A single judge bench, in its recent ruling, held that flavoured milk would attract GST at the rate of 5 per cent. The GST Council, in its meeting on December 22, 2018, classified ‘flavoured milk’ under the HSN (Harmornised System of Nomenclature) Code 2202. Accordingly, it attracted GST at the rate of 12 per cent. Now the question was whether it is a ‘beverage containing milk’ (HS Code 2202, GST rate 12 per cent) or ‘Milk and Cream (Chapter 0402, GST rate 5 per cent).’

“GST Council has given a wrong recommendation. It also cannot determine the classification. Determination of classification also does not fall within the preserve of the respondent GST Council,” a bench of Justice C. Saravanan said. Further, the bench said Classification ought to have been independently determined by the Assessing Officer. “It is for the Government to fix an appropriate rate on goods that are classifiable under the Customs Tariff Act, 1975,” it said.

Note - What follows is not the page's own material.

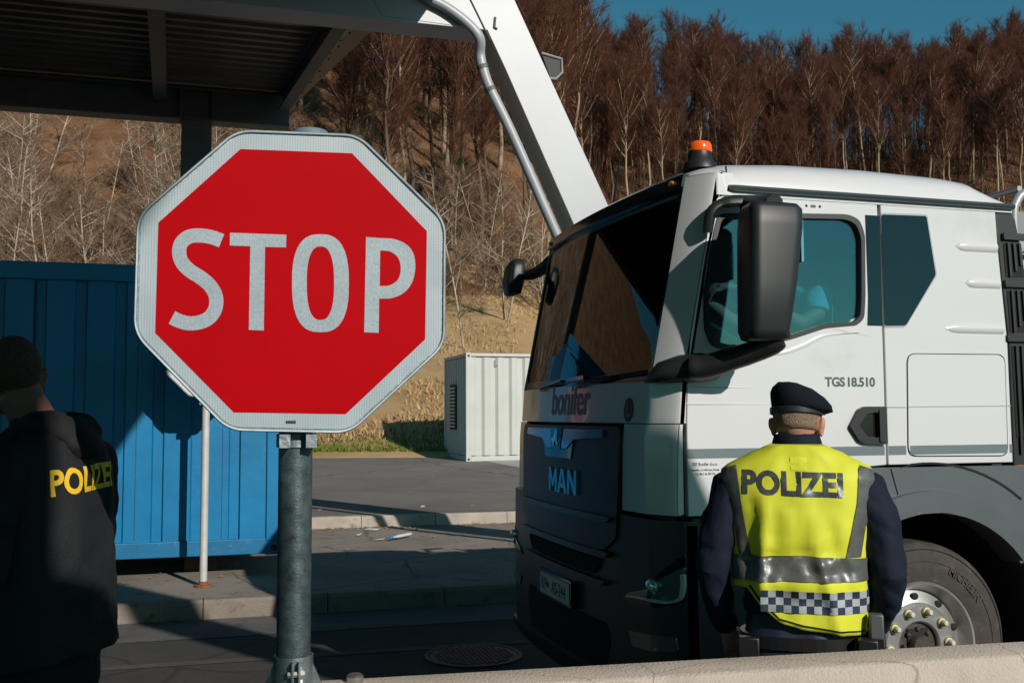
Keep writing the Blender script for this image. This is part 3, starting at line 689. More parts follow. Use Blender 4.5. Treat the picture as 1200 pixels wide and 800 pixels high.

The bench quoted the Supreme Court’s ruling in the case of Mohit Minerals. The apex court had observed that the recommendations of the GST Council are not binding on the Union and states. The deletion of Article 279B and the inclusion of Article 279(1) by the Constitution Amendment Act 2016 indicates that Parliament intended for the recommendations of the GST Council to only have a persuasive value, particularly “when interpreted along with the objective of the GST regime to foster cooperative federalism and harmony between the constituent units,” the apex court said in its ruling.

Meanwhile, on the issue of flavoured milk, the single judge bench of the Madras High Court observed that this expression has to necessarily contain alcohol of specified strength and hence ‘flavoured milk’ made out of diary milk from milch cattle/ dairy animals cannot come within the purview of Chapter 22 . It applied the principle of ‘Nosciter – a sociss’ (that the words must take colour from words with which they are associated) to arrive at finding that the expression ‘Beverage Containing Milk’ can include only such beverage containing plant/ seed-based milk, which incidentally contains alcohol of specified strength, such as coconut milk, almond milk, peanut milk, lupin milk, hazelnut milk, pistachio milk, walnut milk or seed-based milk such as sesame milk and flax milk.

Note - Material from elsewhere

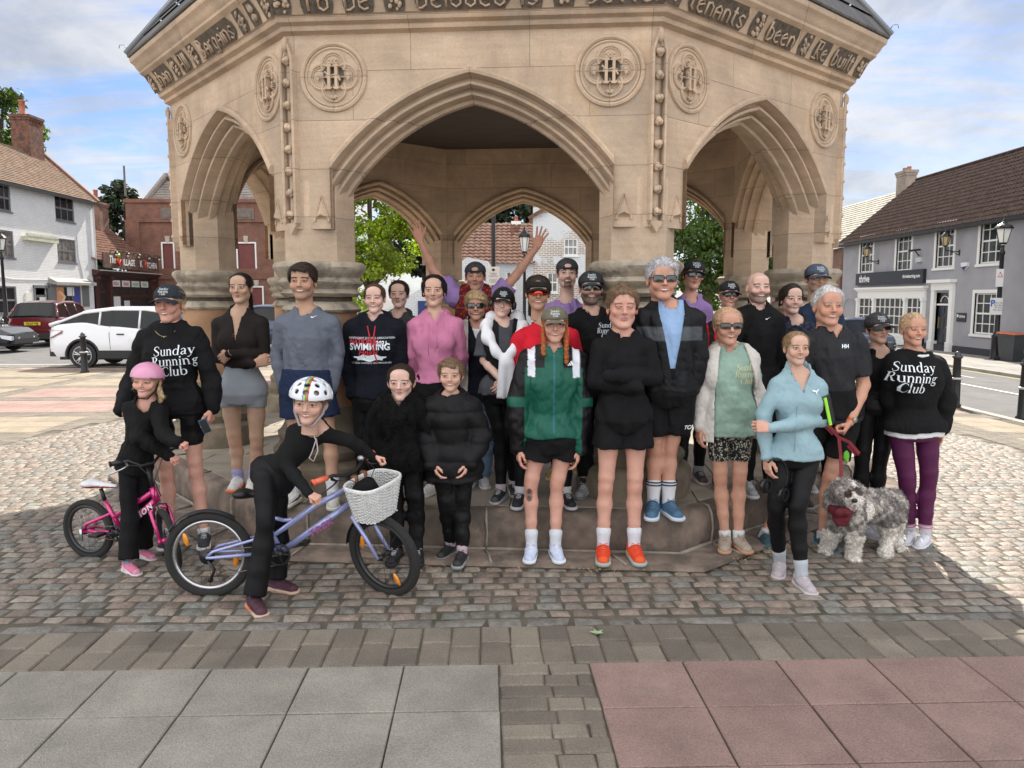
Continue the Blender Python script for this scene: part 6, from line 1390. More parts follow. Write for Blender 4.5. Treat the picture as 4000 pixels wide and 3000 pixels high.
  if 'torso' in parts and 'legs' not in parts:
   nd = s.a; c0 = s.Nb - s.f * .024; F.rc(c0 - s.a * (.020 + inf * .3), c0 + nd * .16 + s.f * .03, neck, neck * 1.25, .006, sub=True)
   near = (np.abs(x) < (s.cw + .16)) if sl > 1 else True
   cut = (hem_t + .012 * np.sin(x * 22 + s.seed) - t) * s.L
   if sl > 1:      # sleeves may reach below the hem
    arm = Field(lo, hi, h)
    for i in (0, 1): s.arm(arm, i, slinf + .004, sl, k, mus, flare + .01)
    F.D = np.where(arm.D < .004, F.D, np.maximum(F.D, cut))
   else: F.D = np.maximum(F.D, cut)
  if 'legs' in parts and 'torso' in parts: F.D = np.maximum(F.D, (t - (hem_t if hem_t > .05 else .30)) * s.L)
  for wedge in (open_, vneck):
   if wedge:
    ts = [w[0] for w in wedge]; ws = [w[1] for w in wedge]; w = np.interp(t, ts, ws, left=ws[0] if wedge is open_ else -1, right=ws[-1]); F.D = np.maximum(F.D, np.where(y < .02, np.where(w > 0, w - np.abs(x - .01 * (wedge is open_)), -1.0), -1.0))
  V, Fc = F.mesh()
  C = None
  if cfn:
   q = V - s.Pc; C = cfn(s, V, (q @ s.a) / s.L, q @ s.s, q @ s.f)
  o = mesh_np(name, s.loc(V), Fc, m, s.t, True, C); s.B[name] = BVHTree.FromPolygons([tuple(v) for v in V], [tuple(f) for f in Fc.tolist()])
  if label: o['label'] = label
  return o
 # ---- flat prints laid on a garment
 def decal(s, name, V2, F, m, px, py, target, off=.0045, parent=None, rot=0, flip=1, kx=1.0):
  c = U(px, py, s.D); cr, sr = math.cos(rot), math.sin(rot); out = []; last = -.12
  for v in V2:
   x, y = v[0] * cr - v[1] * sr, v[0] * sr + v[1] * cr; p = Vector((c[0] + x, s.D - .9, c[2] + y)); o = Vector((0, 0, CH));
   q = Vector((c[0] + x * kx, s.D, c[2] + y)); d = Vector((0, 1, 0)); ys = [h_.y for h_ in (s.B[target].ray_cast(Vector((q.x + ex, s.D - .8, q.z + ez)), d)[0] for ex, ez in ((0, 0), (.011, 0), (-.011, 0), (0, .011), (0, -.011))) if h_ is not None]
   if ys: last = (min(ys) * .6 + ys[0] * .4) - s.D
   out.append((q.x, s.D + last - off, q.z))
  if not F: return None
  return mesh_np(name, s.loc(np.array(out)), F, m, parent or s.t, False)
 def text(s, txt, size, px, py, target, m, name='print_lettering', **k):
  kk = {q: k.pop(q) for q in ('rot', 'kx') if q in k}; V, F = text_mesh(txt, size, **k); return s.decal(name, V, F, m, px, py, target, **kk)
 def poly(s, polys, px, py, target, m, name='logo', rot=0, size=1.0, parent=None):
  V = []; F = []
  for p in polys: b = len(V); V += [(x * size, y * size) for x, y in p]; F.append(tuple(range(b, b + len(p))))
  return s.decal(name, V, F, m, px, py, target, rot=rot, parent=parent)
 # ---- head wear and hair, in the head frame
 def hfield(s, lo, hi, h): return Field(lo, hi, h)
 def hput(s, name, V, F, m, C=None, parent=None, smooth=True):
  W_ = (s.hRn @ (np.asarray(V) * s.hs * np.array((s.hx, 1.03, 1))).T).T + s.ho; return mesh_np(name, s.loc(W_), F, m, parent or s.t, smooth, C)
 def hair(s, col, t=.012, amp=.003, fr=70, c=0.0, extra=(), side=0, cut=None, top=0, st=(1, 1, .35), h=.0048, fringe=None, backonly=False, z_max=None, seed=0, strands=4000, wild=.3):
  f = Field((-.17, -.15, -.33), (.17, .19, .19), h)
  f.el((0, .016, .045 + top * .4), (.078 + t, .096 + t, .088 + t + top), .01)
  if side:
   for g in (-1, 1): f.rc((g * .070, .012, .05), (g * .074, .02, -.03 - side), .022, .018, .02)
  if fringe:
   for (a, b, r) in fringe: f.rc(a, b, r, r * .8, .014)
  X, Y, Z = f._pts((slice(None),) * 3); jag = .004 * np.sin(X * 210 + Z * 50) + .003 * np.sin(X * 90)
  cutp = (.0018 + c - (.009 if s.fem and not c else 0) - (Y * .676 + Z * .737)) + jag
  face = (1 - np.sqrt((X / .066) ** 2 + ((Z + .005) / .098) ** 2)) * .06      # keep hair off the face
  D = np.maximum(f.D, np.where(Y < -.01, np.minimum(cutp, 1), cutp)); f.D = D
  for e in extra: f.rc(e[0], e[1], e[2], e[3], e[4] if len(e) > 4 else .012)
  if fringe:
   for (a, b, r) in fringe: f.rc(a, b, r, r * .8, .010)
  if z_max is not None: f.half((0, 0, 1), z_max)
  f.noise(amp, fr, s.seed + seed, st=st); f.noise(amp * .5, fr * 2.3, s.seed + seed + 2, st=st, ridged=True)
  V, F = f.mesh(); g = np.random.default_rng(s.seed); n = .5 + .5 * np.sin(V[:, 0] * 260 + 30 * V[:, 1] + 3 * np.sin(V[:, 2] * 60)) * np.sin(V[:, 1] * 190 + V[:, 2] * 25); C = np.array(col)[None] * (.72 + .62 * n[:, None])
  F = np.concatenate([F[:, [0, 1, 2]], F[:, [0, 2, 3]]]); N = strands; k = g.integers(0, len(V), N); ctr = np.array((0, .016, .03)); no = V[k] - ctr; no /= np.linalg.norm(no, axis=1)[:, None]
  dr = np.array((0, .55, -.8)) + np.array((.6, 0, 0)) * np.sign(V[k][:, :1]) * (V[k][:, 2:] > .09) + g.normal(size=(N, 3)) * wild; dr -= no * (dr * no).sum(1)[:, None] * .8; dr /= np.linalg.norm(dr, axis=1)[:, None]; sd_ = np.cross(dr, no); sd_ /= np.linalg.norm(sd_, axis=1)[:, None] + 1e-6
  b0 = V[k] - no * .001; L_ = g.uniform(.012, .042, N)[:, None]; tip = b0 + dr * L_ + no * g.uniform(-.004, .006, N)[:, None]; T_ = np.stack([b0 - sd_ * .0013, b0 + sd_ * .0013, tip], 1).reshape(-1, 3); ok = ~((tip[:, 1] < -.05) & (tip[:, 2] < .055) & (np.abs(tip[:, 0]) < .06)); F2 = np.arange(3 * N).reshape(N, 3)[ok] + len(V); C2 = np.repeat(np.array(col)[None] * g.uniform(.45, 1.7, N)[:, None], 3, 0)
  return s.hput('hair', np.concatenate([V, T_]), np.concatenate([F, F2]), mat('hair', vcol=True, rough=.6, var=.3, vscale=60, bump=.6, bscale=160, spec=.25), np.concatenate([C, C2]))
 def cap(s, col, back=False, text=True, visor=False, tcol=(.80, .86, .88)):
  f = Field((-.12, -.14, .0), (.12, .15, .17), .0045); f.el((0, .009, .056), (.0895, .1135, .091), .01)
  if visor: f.el((0, .012, .052), (.083, .106, .084), .004, sub=True); f.half((0, 0, 1), .098)
  if back: f.el((0, -.110, .076), (.030, .04, .021), .003, sub=True)
  X, Y, Z = f._pts((slice(None),) * 3); f.D = np.maximum(f.D, .050 - .14 * (Y + .095) - Z if not back else .040 + .06 * (Y + .095) - Z - .0)
  f.noise(.0016, 60, s.seed); V, F = f.mesh(); n = 1 + .12 * np.sin(V[:, 0] * 120 + V[:, 1] * 70) * np.sin(V[:, 2] * 90); seam = np.minimum(np.abs(V[:, 0]), 1); m = fabric('cap', col, vcol=True, var=.22, bump=.5)
  C = np.array(col)[None] * n[:, None]; C[(np.abs(V[:, 0]) < .003) | (np.abs(V[:, 2] - .056) < .003)] *= .7
  o = s.hput('cap', V, F, m, C); W_ = (s.hRn @ (V * s.hs * np.array((s.hx, 1.03, 1))).T).T + s.ho; s.B['cap'] = BVHTree.FromPolygons([tuple(v) for v in W_], [tuple(q) for q in F.tolist()])
  g = -1 if not back else 1; vs = []; nu, nv = 14, 5
  for th in (0, 1):
   for i in range(nu + 1):
    u = -1 + 2 * i / nu; a = u * R(62)
    for j in range(nv + 1):
     v = j / nv; bx, by = .084 * math.sin(a), .100 * math.cos(a); ex, ey = .078 * math.sin(u * R(80)), .105 + .066 * math.sqrt(max(0, 1 - .86 * u * u)); x = bx + (ex - bx) * v; y = by + (ey - by) * v
     vs.append((x, g * y + .010, .050 - .016 * v * (1) - .030 * u * u - .0045 * th + (.006 if back else 0)))
  M_ = (nu + 1) * (nv + 1); fs = []
  for i in range(nu):
   for j in range(nv):
    q = i * (nv + 1) + j; A = (q, q + nv + 1, q + nv + 2, q + 1); fs.append(A if g < 0 else A[::-1]); B_ = tuple(w + M_ for w in A); fs.append(B_[::-1] if g < 0 else B_)
  rim = [i * (nv + 1) + nv for i in range(nu + 1)]
  for a, b in zip(rim[:-1], rim[1:]): fs.append((a, b, b + M_, a + M_));
  C = np.tile(np.array(col), (len(vs), 1)); C[[w for w in rim]] *= 1.5
  p = s.hput('brim', vs, fs, m, C, parent=o)
  if back:
   b = MB(); b.tube([(.090 * math.sin(a), .009 - .1135 * math.cos(a), .055) for a in [R(-28 + 7 * q) for q in range(9)]], .005, 6); s.hput('cap_strap', b.V, b.F, fabric('strap', (.03, .03, .032)), parent=o)
  if text and not back:
   pt = s.H((0, -.1, .094)); V2, F2 = club_mesh(.0215 * s.hs, 0)
   out = []; last = pt[1]
   for v in V2:
    hit = s.B['cap'].ray_cast(Vector((pt[0] + v[0], pt[1] - .3, pt[2] + v[1])), Vector((0, 1, 0)))[0]
    if hit is not None: last = hit.y
    out.append((pt[0] + v[0], last - .0025, pt[2] + v[1]))
   mesh_np('cap_lettering', s.loc(np.array(out)), F2, mat('cap_print', tcol, .6), o, False)
  return o
 def glasses(s, col=(.012, .012, .013), w=.027, h=.021, lens=(.012, .012, .014), clear=False, round_=1.0, frame=.0026, wrap=False):
  b = MB(); l = MB(); z0 = .012; y0 = -.103
  if wrap:
   pts = [(.071 * math.sin(R(a)), -.022 - .086 * math.cos(R(a)), z0) for a in range(-75, 76, 10)]
   vs = [];
   for (x, y, z) in pts: k = min(1, abs(x) / .071); hh = h * (1 - .45 * k ** 3); dip = .012 * math.exp(-(x / .010) ** 2); vs += [(x, y, z + hh), (x, y - .004, z), (x, y, z - hh + dip)]
   n = len(pts); l.add(vs, [(3 * i + j, 3 * i + 3 + j, 3 * i + 4 + j, 3 * i + 1 + j)[::-1] for i in range(n - 1) for j in range(2)]); b.tube([vs[3 * i] for i in range(n)], .0035, 5); b.tube([(s_ * .071, -.045, z0 + .004) if q == 0 else (s_ * .078, .02, z0) for s_ in (1,) for q in (0, 1)], .003, 4); b.tube([(-.071, -.045, z0 + .004), (-.078, .02, z0)], .003, 4)
  else:
   for g in (-1, 1):
    P = []
    for q in range(20):
     a = 2 * math.pi * q / 20; ex = 2 / (2 if round_ >= 1 else 4.0); cx_, sx_ = math.cos(a), math.sin(a); X = w * math.copysign(abs(cx_) ** ex, cx_); Z = h * math.copysign(abs(sx_) ** ex, sx_) * (1 - (.12 * (g * X < 0)) * (sx_ < 0))
     P.append((g * .0345 + X, y0 + .010 * (abs(g * .0345 + X) / .06) ** 2, z0 + Z))
    if not clear: l.add([(g * .0345, y0 - .003 + .003, z0)] + P, [(0, i + 1, (i + 1) % 20 + 1)[::-1] for i in range(20)])
    b.tube(P, frame, 5, closed=True); b.tube([(g * (.0345 + w), y0 + .012, z0 + .006), (g * .077, -.05, z0 + .006), (g * .080, .015, z0 + .004)], .0028, 5)
   b.tube([(-.0345 + w, y0 + .002, z0 + .004), (0, y0 - .004, z0 + .007), (.0345 - w, y0 + .002, z0 + .004)], .0026, 5)
  o = s.hput('glasses' if clear else 'sunglasses', b.V, b.F, mat('frame' + str(col[0]), col, .3), None)
  if l.V: s.hput('lens', l.V, l.F, mat('lens' + str(lens[0]), lens, .06, spec=1.0, metal=.0 if lens[0] < .1 else .8), None, parent=o)
  return o
 def shoes(s, upc, solec, lace=(.7, .7, .7), accent=None, sock=None, sockh=.10, size=1.0, rz=(0, 0), stripes=None, which=(0, 1)):
  for i in which:
   a = s.an[i]; pos = (a[0] - s.base[0], a[1] - s.base[1] + .0, 0)
   shoe(s.t, pos, R(rz[i]), size * s.S * 1.04, upc, solec, lace, accent)
   if sock:
    d = nrm(s.kn[i] - s.an[i]); q = MB(); p0 = s.an[i] - d * .045; p1 = s.an[i] + d * sockh; c = lambda p: tuple(p - s.base)
    r0 = .040 * s.S; pts = [p0 + (p1 - p0) * k / 7 for k in range(8)]; q.tube([c(p) for p in pts], [r0 + .0015 * (k % 2) + .010 * s.S * max(0, (k - 3) / 4) * (sockh / .12) for k in range(7)] + [r0 * .7], 14, sock)
    so = q.build('sock', mat('sock' + str(sock), sock, .9, bump=.6, bscale=90, stretch=(8, 8, 1)), s.t, True)
    if stripes:
     for zz, cc in stripes:
      q = MB(); pp = s.an[i] + d * zz; rr = r0 + .0045 + .010 * s.S * max(0, ((zz + .045) / (sockh + .045) * 7 - 3) / 4) * (sockh / .12); q.tube([c(pp - d * .0045), c(pp + d * .0045)], rr, 14, cc, caps=False); q.build('sock_stripe', mat('stripe' + str(cc), cc, .9), so)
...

The bench held that notifications under the erstwhile Central Excise Act, 1944, classifying ‘Flavoured Milk’ as ‘Beverage Containing Milk’, were ‘erroneous’ and just because they were never contested by assessees being beneficial, does not make the classification right. It also made clear that classifications adopted under the erstwhile indirect tax regime, namely excise, are not relevant for determining correct classification under the new GST regime

“I am of the view that ‘Flavoured Milk’ that was proposed to be manufactured by the petitioner at the time of institution of the Writ Petition has to still be classified under Tariff Heading 0402 of the Customs Tariff Act, 1974 and is, therefore, liable to Central Tax at 2.5 per cent (5 per cent after adding SGST at 2.5 per cent) in terms of Entry 8 to the First Schedule to Notification No.1/2017-CT(Rate) dated 28.06.2017,” the bench said. However, the Central Government can either tweak the rate on the recommendation of the GST Council or by itself.